■ **WHAT YOU ARE ASKED TO DO**: Your task is to write out the complete listing exactly as it is shown.

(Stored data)

______

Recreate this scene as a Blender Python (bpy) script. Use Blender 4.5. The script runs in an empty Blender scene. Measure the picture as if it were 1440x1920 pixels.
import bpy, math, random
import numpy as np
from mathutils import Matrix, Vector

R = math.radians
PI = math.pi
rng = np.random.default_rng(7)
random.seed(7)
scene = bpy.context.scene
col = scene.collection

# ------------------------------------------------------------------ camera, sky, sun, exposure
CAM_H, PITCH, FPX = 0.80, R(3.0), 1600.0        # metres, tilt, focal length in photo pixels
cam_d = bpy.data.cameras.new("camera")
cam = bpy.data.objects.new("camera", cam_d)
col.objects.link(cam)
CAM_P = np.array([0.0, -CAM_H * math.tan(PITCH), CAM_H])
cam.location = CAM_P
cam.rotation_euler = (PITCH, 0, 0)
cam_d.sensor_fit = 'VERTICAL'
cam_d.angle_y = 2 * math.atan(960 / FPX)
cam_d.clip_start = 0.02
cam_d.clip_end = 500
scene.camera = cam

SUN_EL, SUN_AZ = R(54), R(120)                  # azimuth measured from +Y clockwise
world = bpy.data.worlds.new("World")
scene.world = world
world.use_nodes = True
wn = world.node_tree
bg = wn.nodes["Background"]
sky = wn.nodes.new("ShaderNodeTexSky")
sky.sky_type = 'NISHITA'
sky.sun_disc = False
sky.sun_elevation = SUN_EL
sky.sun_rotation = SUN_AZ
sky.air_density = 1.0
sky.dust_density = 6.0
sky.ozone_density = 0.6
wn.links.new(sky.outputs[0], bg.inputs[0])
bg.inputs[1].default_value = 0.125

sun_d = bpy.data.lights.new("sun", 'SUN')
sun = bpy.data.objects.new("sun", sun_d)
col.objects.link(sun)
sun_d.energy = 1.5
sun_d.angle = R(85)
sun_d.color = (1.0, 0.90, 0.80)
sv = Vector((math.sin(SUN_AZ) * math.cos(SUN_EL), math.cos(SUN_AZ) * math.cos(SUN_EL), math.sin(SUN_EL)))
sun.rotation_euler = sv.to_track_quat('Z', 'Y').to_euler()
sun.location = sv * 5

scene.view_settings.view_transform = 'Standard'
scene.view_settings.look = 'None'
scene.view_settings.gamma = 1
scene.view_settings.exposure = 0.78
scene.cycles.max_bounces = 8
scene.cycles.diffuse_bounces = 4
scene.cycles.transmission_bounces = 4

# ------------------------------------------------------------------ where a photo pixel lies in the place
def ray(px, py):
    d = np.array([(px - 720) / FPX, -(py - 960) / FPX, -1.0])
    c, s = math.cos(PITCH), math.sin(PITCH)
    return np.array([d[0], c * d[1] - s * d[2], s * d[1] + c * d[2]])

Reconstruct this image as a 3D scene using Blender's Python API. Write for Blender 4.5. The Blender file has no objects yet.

______

■ **TASK RESULT**:
Recreate this scene as a Blender Python (bpy) script. Use Blender 4.5. The script runs in an empty Blender scene. Measure the picture as if it were 1440x1920 pixels.
import bpy, math, random
import numpy as np
from mathutils import Matrix, Vector

R = math.radians
PI = math.pi
rng = np.random.default_rng(7)
random.seed(7)
scene = bpy.context.scene
col = scene.collection

# ------------------------------------------------------------------ camera, sky, sun, exposure
CAM_H, PITCH, FPX = 0.80, R(3.0), 1600.0        # metres, tilt, focal length in photo pixels
cam_d = bpy.data.cameras.new("camera")
cam = bpy.data.objects.new("camera", cam_d)
col.objects.link(cam)
CAM_P = np.array([0.0, -CAM_H * math.tan(PITCH), CAM_H])
cam.location = CAM_P
cam.rotation_euler = (PITCH, 0, 0)
cam_d.sensor_fit = 'VERTICAL'
cam_d.angle_y = 2 * math.atan(960 / FPX)
cam_d.clip_start = 0.02
cam_d.clip_end = 500
scene.camera = cam

SUN_EL, SUN_AZ = R(54), R(120)                  # azimuth measured from +Y clockwise
world = bpy.data.worlds.new("World")
scene.world = world
world.use_nodes = True
wn = world.node_tree
bg = wn.nodes["Background"]
sky = wn.nodes.new("ShaderNodeTexSky")
sky.sky_type = 'NISHITA'
sky.sun_disc = False
sky.sun_elevation = SUN_EL
sky.sun_rotation = SUN_AZ
sky.air_density = 1.0
sky.dust_density = 6.0
sky.ozone_density = 0.6
wn.links.new(sky.outputs[0], bg.inputs[0])
bg.inputs[1].default_value = 0.125

sun_d = bpy.data.lights.new("sun", 'SUN')
sun = bpy.data.objects.new("sun", sun_d)
col.objects.link(sun)
sun_d.energy = 1.5
sun_d.angle = R(85)
sun_d.color = (1.0, 0.90, 0.80)
sv = Vector((math.sin(SUN_AZ) * math.cos(SUN_EL), math.cos(SUN_AZ) * math.cos(SUN_EL), math.sin(SUN_EL)))
sun.rotation_euler = sv.to_track_quat('Z', 'Y').to_euler()
sun.location = sv * 5

scene.view_settings.view_transform = 'Standard'
scene.view_settings.look = 'None'
scene.view_settings.gamma = 1
scene.view_settings.exposure = 0.78
scene.cycles.max_bounces = 8
scene.cycles.diffuse_bounces = 4
scene.cycles.transmission_bounces = 4

# ------------------------------------------------------------------ where a photo pixel lies in the place
def ray(px, py):
    d = np.array([(px - 720) / FPX, -(py - 960) / FPX, -1.0])
    c, s = math.cos(PITCH), math.sin(PITCH)
    return np.array([d[0], c * d[1] - s * d[2], s * d[1] + c * d[2]])

Reconstruct this image as a 3D scene using Blender's Python API. Write for Blender 4.5. The Blender file has no objects yet.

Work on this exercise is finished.